After losing his father when he was young, Stevens says cinema offered a cathartic outlet, and he developed a lifelong passion for it. So after creating that first film as book for the pitch, he realized he had stumbled upon a new side project combining the things he loves—and he kept going.
He began putting his initial creations on social media, and they resonated. Having initially experimented with early 1900s cover aesthetics, he discovered his sweet spot in mid-century book cover design (he particularly loves Penguin’s work during the era).
“Anything where the idea is reduced down to its bare essentials is really satisfying for me,” he says. “And I think a lot of that just showed up in the mid-century stuff where they’re printing in very limited colors, and they’re paring it down to the most bare-bones details.”
His chameleonic ability to design across styles and eras is a testament to the small shops and agencies where he worked over the years, where every member of a nimble team was responsible for, well, everything.
In the book, that manifests in a Saul Bass–tinged spin on Cameron Crowe’s Say Anything; a veritable Push Pin Studios take on Mad Max: Fury Road; a Terminator cover that feels almost as if it’s a lost paperback history of the Roman empire.
At first, he was hesitant to touch IP that had a deep legacy of specific imagery associated with it. But he eventually embraced the thrill of it—such as in the case of, say, his unexpected take on Ghostbusters. Breaking the title typographically immediately sets it on new ground, and the ominous silhouetted figures set against the limerick green background offer a fresh look at a beloved, well-worn property.

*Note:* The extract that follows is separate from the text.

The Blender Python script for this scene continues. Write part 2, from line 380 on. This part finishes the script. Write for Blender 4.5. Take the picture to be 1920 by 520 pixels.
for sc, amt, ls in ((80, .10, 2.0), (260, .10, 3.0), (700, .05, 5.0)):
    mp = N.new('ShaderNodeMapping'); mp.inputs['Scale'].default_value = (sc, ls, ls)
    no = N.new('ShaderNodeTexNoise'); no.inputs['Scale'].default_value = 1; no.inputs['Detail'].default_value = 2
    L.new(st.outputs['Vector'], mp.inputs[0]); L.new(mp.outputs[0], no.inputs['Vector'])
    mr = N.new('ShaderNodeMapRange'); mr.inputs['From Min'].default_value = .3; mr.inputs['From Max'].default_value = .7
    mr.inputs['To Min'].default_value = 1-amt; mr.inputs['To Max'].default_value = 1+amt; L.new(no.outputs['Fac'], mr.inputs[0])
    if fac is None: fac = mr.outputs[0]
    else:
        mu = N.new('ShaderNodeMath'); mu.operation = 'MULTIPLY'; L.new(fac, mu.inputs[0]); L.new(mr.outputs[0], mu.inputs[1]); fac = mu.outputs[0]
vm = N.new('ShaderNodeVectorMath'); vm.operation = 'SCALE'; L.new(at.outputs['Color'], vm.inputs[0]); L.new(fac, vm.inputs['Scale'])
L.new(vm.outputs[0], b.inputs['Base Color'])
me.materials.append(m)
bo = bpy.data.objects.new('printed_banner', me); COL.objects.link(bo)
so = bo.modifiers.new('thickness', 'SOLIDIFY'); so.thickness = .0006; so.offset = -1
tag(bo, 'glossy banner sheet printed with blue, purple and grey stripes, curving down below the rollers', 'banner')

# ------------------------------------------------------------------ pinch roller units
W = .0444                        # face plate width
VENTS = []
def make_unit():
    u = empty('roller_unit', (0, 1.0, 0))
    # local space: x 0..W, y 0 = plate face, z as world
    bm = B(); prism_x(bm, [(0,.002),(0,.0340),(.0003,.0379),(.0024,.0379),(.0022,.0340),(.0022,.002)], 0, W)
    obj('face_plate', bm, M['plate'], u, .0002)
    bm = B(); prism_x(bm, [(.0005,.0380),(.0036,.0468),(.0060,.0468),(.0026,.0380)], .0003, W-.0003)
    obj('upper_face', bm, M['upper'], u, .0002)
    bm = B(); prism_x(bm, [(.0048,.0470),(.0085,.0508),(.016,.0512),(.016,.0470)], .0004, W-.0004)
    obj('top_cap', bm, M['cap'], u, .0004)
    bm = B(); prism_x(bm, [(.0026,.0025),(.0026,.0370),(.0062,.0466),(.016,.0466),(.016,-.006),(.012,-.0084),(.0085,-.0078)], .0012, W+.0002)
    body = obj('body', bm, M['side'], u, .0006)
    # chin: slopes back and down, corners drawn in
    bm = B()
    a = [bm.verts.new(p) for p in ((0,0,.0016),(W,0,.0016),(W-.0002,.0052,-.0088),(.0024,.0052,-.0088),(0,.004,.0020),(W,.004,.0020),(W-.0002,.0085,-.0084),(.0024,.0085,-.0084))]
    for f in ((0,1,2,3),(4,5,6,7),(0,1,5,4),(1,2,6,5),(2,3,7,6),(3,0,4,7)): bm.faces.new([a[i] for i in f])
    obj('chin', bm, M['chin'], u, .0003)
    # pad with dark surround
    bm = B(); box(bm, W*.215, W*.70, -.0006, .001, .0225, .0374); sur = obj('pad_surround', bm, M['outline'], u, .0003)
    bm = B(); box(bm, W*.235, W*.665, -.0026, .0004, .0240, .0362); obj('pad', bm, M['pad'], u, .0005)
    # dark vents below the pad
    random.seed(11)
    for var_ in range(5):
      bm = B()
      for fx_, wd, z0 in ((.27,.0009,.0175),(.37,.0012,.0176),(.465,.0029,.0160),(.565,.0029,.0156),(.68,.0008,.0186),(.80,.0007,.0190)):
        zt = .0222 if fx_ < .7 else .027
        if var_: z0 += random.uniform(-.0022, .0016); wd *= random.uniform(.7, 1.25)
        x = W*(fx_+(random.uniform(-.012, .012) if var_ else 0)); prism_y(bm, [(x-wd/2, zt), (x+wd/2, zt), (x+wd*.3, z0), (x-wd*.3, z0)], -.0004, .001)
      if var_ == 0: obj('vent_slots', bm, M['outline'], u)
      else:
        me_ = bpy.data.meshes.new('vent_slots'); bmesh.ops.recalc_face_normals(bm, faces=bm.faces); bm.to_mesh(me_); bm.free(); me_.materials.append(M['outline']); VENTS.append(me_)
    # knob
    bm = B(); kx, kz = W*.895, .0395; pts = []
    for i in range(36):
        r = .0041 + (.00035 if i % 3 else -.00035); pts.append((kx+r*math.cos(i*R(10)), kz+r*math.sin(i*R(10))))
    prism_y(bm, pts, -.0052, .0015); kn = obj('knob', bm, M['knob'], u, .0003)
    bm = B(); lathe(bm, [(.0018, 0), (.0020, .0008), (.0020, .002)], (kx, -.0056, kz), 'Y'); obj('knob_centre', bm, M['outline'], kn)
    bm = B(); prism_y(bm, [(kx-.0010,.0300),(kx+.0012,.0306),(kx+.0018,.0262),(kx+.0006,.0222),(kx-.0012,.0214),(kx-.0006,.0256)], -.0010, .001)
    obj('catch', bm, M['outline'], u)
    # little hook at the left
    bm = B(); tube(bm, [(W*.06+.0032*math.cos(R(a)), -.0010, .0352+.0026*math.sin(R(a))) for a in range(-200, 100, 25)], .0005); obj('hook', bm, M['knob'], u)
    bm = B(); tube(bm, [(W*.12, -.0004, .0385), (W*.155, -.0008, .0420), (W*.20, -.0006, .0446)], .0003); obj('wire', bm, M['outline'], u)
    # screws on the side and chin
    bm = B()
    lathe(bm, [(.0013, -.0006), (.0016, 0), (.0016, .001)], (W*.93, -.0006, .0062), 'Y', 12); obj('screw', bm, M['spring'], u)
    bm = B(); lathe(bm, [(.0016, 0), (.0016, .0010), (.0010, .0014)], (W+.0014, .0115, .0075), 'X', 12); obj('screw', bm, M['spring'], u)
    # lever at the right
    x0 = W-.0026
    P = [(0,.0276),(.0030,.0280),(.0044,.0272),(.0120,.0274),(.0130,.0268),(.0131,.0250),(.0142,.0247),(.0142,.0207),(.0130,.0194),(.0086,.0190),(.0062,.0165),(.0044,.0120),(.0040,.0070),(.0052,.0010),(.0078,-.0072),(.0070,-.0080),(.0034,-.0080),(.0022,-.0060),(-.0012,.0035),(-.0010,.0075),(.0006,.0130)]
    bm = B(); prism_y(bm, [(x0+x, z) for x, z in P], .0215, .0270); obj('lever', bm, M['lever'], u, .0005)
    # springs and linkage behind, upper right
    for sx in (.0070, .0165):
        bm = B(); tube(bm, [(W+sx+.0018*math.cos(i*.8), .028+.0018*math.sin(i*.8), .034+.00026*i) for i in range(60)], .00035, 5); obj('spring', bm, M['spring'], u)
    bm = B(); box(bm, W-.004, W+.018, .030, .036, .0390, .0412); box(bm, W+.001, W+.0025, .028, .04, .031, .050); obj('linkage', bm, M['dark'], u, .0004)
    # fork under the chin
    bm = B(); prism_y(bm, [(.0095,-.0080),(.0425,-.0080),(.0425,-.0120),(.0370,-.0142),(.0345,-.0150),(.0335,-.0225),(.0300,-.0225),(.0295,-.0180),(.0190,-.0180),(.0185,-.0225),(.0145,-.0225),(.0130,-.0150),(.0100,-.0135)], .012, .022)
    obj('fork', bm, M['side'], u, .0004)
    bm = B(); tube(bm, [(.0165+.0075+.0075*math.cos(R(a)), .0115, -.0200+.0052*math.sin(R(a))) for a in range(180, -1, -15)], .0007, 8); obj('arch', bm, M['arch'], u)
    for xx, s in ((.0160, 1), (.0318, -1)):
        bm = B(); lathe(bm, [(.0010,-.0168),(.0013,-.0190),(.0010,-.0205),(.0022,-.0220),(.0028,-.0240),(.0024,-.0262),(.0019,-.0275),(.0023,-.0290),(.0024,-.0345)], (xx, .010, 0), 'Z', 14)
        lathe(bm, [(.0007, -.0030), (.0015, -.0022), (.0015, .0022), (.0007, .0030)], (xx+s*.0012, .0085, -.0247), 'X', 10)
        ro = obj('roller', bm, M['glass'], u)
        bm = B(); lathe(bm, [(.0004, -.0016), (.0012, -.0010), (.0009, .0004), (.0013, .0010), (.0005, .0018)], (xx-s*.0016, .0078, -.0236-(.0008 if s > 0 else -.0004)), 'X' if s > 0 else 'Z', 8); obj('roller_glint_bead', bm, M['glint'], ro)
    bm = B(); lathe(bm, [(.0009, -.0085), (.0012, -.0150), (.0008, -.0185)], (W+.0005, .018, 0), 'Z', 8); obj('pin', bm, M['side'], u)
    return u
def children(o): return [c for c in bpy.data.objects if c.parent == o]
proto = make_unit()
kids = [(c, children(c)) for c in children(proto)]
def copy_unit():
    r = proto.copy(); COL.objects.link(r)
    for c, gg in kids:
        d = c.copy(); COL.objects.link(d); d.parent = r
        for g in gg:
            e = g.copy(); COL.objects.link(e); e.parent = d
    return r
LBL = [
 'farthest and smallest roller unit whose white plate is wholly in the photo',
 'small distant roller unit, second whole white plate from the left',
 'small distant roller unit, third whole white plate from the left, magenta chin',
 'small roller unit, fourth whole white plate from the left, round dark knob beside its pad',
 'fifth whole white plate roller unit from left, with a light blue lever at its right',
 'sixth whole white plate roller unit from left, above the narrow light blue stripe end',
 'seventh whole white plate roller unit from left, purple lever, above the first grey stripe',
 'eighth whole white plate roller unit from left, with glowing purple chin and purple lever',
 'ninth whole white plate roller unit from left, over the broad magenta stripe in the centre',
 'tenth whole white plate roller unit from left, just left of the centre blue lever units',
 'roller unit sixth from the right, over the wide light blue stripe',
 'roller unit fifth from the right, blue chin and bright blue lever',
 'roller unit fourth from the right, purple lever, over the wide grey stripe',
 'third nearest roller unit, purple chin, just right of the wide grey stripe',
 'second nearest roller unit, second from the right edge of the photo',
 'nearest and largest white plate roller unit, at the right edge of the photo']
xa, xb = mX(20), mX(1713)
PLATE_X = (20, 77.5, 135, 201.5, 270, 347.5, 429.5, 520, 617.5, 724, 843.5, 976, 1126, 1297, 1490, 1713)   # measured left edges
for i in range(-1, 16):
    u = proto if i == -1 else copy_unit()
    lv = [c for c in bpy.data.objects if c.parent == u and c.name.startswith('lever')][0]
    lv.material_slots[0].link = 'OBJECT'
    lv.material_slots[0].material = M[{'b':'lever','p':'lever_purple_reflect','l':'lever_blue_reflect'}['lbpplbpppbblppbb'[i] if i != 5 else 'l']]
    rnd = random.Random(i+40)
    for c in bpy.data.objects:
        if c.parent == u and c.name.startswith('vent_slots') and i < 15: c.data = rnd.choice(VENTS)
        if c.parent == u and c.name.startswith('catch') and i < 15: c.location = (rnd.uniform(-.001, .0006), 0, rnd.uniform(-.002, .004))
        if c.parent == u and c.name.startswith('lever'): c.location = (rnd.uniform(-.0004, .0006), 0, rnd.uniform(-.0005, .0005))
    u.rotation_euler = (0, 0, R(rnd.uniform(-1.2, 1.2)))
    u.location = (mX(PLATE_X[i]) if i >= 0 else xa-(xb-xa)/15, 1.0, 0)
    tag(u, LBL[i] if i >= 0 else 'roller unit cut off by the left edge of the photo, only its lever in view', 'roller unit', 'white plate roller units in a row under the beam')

“It was exciting to me to go, Okay, everybody knows that there are a million iconic images of this thing. How do I come up with something that’s different?”
KICK-STARTING A COLLECTION
Designing a fake book for a very real movie is not unlike designing an actual cover for a very real book.
“I love the medium of book design,” Stevens says. “To me, it’s one of the purest and most satisfying challenges in the way that a poster is.”
Sometimes he starts with the idea he wants to explore, and sometimes he starts with a style that he wants to play within. Either way, when he sets out to design a fake cover for a flick, he rewatches it—a process that can reveal the film to him in all-new ways.
“It’s just a different way of watching [movies]. You’re looking at themes and iconic images,” he says. “I think it just deepened my love for some of them.”
As for his subjects, he says he’s not out to create a “Best Of” cinematic list. Rather, he goes with the films he loves, the films that inspired him, or films that seem fertile ground for a fresh spin. He says the latter is often what resonates with viewers the most, such as his cover for Mad Max: Fury Road.
After he reached 100 “books,” in 2020 he launched a Kickstarter campaign to produce a book of them, which brought in $57,000, nearly doubling its initial goal. When he designed 100 more, he Kickstarted a second volume. A literary agent, meanwhile, had been gifted one of Stevens’s prints, and hung it on her wall. Someone in her office asked if she liked Stevens’s book—but the agent had no idea one even existed. So she reached out to him, and that’s why Chronicle is now publishing a new volume collecting the best of his first two, with an additional 60 new covers (and an accompanying box set of 100 postcards).
The ironic thing? Designing fake book covers has led Stevens to gigs designing real ones. For the moment, he has taken a break from his fictive jackets—but when someone lands on such a curious mix of passion and side-project success, can they ever really give it up?
“I just saw Sinners this weekend, and it’s like, Oh, I’d love to work on that,” he says with a laugh. “So who knows?”